▶ Work to do: Identify the lines that include the word "from", then copy all of them.
[BEGIN Given data]
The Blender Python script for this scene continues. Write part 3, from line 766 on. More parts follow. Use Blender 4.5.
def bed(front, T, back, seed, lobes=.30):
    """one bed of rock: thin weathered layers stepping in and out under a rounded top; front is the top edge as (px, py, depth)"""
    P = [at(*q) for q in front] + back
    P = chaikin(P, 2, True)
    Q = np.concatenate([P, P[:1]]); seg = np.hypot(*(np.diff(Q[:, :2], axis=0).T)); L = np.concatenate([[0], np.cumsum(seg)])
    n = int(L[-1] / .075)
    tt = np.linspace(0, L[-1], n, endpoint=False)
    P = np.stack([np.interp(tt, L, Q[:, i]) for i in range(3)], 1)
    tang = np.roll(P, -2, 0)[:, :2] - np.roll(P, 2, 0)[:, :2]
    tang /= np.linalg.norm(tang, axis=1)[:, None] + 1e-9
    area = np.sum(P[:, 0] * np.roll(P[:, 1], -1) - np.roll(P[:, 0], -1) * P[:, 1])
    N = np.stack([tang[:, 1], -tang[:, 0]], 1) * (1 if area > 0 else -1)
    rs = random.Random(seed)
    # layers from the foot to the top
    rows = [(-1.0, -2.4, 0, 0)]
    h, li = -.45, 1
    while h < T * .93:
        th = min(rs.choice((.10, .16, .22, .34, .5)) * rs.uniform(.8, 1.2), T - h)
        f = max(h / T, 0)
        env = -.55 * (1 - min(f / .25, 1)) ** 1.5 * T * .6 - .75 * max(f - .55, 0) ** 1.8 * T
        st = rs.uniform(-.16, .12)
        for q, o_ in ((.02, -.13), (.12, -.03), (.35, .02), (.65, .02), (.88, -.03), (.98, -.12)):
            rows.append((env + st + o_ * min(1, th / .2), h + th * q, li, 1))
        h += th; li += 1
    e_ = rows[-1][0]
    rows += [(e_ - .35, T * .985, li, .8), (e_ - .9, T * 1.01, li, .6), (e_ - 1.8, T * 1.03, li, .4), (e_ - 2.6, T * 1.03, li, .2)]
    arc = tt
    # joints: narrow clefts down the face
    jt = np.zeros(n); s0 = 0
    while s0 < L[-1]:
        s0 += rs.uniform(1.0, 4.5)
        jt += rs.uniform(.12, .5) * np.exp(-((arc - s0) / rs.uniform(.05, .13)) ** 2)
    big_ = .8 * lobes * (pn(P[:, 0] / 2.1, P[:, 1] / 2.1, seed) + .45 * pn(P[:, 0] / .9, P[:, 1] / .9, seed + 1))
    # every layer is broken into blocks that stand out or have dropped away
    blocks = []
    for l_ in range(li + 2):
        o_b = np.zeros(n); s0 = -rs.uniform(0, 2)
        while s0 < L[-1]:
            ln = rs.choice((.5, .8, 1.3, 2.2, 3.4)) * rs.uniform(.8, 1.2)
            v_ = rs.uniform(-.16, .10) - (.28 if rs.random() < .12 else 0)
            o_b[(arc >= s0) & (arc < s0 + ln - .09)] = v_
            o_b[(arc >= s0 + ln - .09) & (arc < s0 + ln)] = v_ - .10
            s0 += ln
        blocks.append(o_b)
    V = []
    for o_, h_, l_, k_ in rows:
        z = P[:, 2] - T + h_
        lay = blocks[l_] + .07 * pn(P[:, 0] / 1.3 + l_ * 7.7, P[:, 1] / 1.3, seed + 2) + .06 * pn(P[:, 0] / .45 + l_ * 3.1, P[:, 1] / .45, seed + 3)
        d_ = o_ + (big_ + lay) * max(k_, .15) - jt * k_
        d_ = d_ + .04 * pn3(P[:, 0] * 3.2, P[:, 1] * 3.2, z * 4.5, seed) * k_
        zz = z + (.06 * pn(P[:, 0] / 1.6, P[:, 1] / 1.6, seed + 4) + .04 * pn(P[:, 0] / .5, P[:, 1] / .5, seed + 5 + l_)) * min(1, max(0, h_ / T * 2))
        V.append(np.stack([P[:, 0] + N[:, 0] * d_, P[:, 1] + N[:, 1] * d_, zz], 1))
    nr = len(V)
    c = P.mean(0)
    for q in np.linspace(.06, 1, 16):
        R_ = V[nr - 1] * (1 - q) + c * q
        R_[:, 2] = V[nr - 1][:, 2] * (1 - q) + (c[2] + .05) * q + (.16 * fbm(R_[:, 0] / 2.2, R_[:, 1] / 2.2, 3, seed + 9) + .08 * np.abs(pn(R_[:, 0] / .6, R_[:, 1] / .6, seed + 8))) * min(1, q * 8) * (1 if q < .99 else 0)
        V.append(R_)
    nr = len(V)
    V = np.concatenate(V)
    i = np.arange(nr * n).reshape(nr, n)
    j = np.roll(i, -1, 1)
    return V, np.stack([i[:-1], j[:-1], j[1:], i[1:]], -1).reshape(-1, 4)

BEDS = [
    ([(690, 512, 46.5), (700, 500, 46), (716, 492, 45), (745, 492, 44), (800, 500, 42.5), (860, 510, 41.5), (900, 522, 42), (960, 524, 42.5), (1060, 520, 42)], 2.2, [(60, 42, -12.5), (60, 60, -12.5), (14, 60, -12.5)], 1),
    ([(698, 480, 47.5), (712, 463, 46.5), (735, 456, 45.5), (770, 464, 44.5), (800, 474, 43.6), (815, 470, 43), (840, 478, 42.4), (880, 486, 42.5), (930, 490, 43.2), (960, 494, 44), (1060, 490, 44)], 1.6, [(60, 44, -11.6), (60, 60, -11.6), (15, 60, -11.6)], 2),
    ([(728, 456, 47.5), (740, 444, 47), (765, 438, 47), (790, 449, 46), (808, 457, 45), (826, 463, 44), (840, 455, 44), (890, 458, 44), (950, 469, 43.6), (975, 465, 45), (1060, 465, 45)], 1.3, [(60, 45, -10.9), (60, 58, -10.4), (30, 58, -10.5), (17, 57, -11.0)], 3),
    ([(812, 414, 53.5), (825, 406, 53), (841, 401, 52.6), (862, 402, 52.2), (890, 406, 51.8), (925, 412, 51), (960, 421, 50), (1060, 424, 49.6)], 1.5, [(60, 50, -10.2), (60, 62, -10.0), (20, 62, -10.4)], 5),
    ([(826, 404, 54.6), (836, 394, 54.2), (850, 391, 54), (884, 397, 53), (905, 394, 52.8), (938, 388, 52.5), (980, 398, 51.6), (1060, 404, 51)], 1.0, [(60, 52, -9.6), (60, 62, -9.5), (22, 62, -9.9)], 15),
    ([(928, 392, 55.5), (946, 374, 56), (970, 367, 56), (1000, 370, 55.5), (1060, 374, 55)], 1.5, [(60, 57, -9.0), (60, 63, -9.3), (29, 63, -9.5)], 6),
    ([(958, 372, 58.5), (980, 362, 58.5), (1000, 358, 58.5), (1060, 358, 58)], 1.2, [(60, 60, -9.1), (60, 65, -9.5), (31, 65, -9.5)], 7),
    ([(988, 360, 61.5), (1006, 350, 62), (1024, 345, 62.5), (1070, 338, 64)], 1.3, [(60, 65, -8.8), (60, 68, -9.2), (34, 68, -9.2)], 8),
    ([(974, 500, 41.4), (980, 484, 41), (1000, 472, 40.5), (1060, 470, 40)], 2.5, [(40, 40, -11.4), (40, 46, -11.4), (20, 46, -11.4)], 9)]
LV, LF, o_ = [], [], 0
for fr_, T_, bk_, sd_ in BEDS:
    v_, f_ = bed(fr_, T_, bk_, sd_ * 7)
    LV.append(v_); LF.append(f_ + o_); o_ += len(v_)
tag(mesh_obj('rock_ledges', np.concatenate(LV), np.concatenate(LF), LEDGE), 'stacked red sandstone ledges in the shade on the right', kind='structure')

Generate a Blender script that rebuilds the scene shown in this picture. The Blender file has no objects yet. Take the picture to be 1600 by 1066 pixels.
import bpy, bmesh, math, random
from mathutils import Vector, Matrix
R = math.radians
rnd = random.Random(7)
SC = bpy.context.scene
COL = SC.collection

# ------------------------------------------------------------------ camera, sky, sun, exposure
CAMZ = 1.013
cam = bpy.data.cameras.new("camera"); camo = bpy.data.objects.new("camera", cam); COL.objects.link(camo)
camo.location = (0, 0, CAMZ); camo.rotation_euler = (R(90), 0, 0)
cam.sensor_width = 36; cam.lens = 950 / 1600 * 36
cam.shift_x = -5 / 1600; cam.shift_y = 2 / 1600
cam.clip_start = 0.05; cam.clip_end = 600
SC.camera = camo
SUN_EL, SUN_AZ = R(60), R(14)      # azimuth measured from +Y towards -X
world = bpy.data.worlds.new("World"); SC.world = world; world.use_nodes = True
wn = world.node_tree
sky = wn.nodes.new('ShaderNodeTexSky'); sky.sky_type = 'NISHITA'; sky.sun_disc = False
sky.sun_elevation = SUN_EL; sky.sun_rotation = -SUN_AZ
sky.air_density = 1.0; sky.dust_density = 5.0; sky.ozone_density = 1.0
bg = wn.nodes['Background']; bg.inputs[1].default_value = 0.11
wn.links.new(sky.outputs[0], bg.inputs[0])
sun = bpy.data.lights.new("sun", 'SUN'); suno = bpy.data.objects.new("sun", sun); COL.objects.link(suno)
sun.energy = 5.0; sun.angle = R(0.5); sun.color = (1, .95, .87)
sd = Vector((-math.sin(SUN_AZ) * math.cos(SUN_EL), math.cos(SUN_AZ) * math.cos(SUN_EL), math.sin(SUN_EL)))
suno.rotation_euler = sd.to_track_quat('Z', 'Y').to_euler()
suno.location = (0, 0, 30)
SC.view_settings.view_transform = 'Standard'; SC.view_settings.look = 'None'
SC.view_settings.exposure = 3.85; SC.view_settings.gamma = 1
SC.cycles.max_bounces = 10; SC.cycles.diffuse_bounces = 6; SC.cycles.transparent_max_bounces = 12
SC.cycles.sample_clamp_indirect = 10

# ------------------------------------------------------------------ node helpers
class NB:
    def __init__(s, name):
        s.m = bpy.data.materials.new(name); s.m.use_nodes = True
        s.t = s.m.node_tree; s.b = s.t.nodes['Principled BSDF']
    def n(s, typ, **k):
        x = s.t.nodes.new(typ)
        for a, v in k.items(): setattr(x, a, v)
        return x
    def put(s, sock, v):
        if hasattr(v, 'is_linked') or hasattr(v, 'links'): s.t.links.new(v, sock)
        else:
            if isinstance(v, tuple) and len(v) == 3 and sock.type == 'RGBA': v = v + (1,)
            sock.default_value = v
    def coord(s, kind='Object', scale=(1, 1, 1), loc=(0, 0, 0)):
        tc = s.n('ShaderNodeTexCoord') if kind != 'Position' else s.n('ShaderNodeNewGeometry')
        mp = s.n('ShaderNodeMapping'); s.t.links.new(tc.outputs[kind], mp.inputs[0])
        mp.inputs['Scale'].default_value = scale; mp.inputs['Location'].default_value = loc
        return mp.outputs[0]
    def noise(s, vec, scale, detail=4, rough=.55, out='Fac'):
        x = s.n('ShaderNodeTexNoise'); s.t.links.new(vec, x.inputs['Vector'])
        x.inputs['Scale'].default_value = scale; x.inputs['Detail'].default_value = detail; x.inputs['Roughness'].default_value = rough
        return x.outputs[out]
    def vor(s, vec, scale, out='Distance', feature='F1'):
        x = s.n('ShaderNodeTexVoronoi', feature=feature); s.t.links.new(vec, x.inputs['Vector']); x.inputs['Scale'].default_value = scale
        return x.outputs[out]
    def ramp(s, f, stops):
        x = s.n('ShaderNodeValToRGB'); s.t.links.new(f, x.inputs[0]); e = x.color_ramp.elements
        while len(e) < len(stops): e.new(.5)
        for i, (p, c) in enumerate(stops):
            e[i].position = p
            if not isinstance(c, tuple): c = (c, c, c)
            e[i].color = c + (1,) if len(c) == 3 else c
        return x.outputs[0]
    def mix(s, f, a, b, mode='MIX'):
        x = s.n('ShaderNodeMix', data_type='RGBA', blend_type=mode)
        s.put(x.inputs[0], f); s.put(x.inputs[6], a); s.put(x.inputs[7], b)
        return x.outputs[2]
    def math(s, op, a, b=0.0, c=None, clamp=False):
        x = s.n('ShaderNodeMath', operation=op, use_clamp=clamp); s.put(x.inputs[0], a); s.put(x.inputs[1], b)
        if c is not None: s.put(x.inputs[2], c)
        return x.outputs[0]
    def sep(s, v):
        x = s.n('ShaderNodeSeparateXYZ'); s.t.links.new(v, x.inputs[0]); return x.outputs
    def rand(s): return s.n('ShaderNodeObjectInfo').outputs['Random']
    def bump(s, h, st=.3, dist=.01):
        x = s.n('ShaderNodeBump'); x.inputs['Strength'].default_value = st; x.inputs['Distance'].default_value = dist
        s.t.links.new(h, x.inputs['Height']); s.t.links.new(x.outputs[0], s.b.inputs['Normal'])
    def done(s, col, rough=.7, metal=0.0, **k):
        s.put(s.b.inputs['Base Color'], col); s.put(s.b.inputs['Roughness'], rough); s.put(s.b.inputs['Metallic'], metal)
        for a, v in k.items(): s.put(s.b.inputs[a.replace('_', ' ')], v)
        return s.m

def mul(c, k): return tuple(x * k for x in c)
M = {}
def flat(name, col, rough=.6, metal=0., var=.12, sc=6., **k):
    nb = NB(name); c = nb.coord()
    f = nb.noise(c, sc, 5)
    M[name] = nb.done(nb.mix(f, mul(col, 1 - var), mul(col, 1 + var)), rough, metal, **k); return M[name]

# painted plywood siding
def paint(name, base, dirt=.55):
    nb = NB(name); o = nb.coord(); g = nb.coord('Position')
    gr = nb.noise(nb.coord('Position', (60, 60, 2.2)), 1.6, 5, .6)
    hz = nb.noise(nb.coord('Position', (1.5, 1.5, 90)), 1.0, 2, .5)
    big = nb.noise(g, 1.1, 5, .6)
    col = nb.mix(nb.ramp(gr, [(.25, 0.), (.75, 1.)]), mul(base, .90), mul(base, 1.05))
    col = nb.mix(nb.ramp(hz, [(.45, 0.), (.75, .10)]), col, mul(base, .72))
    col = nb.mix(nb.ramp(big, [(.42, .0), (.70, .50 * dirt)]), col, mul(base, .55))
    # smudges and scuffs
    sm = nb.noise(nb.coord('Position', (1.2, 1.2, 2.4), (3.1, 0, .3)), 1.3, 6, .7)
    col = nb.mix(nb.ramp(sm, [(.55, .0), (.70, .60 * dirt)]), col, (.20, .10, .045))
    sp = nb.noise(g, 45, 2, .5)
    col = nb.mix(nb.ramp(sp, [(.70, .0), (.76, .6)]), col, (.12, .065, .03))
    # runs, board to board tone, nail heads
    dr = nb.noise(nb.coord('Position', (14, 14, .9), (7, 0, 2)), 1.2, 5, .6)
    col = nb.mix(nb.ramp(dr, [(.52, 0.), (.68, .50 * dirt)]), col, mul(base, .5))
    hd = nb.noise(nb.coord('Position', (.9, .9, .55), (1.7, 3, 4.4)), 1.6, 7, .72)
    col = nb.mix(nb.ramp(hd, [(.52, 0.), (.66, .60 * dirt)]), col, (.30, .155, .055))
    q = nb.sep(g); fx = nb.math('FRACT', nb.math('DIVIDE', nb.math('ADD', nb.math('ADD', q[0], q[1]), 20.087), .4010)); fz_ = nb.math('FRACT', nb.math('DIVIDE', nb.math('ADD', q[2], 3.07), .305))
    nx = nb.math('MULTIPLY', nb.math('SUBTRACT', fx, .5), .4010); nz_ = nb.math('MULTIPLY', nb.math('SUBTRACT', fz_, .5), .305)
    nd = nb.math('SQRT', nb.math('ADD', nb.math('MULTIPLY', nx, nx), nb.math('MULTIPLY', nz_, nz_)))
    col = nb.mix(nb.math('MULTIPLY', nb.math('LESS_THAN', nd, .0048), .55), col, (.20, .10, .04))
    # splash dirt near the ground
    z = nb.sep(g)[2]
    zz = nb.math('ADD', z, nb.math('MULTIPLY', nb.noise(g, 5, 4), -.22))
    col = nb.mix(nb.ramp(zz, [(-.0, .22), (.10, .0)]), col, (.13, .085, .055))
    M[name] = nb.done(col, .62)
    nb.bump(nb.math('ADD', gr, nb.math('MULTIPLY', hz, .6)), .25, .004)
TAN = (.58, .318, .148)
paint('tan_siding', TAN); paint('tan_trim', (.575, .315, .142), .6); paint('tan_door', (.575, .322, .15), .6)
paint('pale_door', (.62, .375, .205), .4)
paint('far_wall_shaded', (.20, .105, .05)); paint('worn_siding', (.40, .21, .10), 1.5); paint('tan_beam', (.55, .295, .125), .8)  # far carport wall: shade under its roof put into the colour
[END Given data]
▶ Written answer:
The Blender Python script for this scene continues. Write part 3, from line 766 on. More parts follow. Use Blender 4.5.
    # layers from the foot to the top
from mathutils import Vector, Matrix
SUN_EL, SUN_AZ = R(60), R(14)      # azimuth measured from +Y towards -X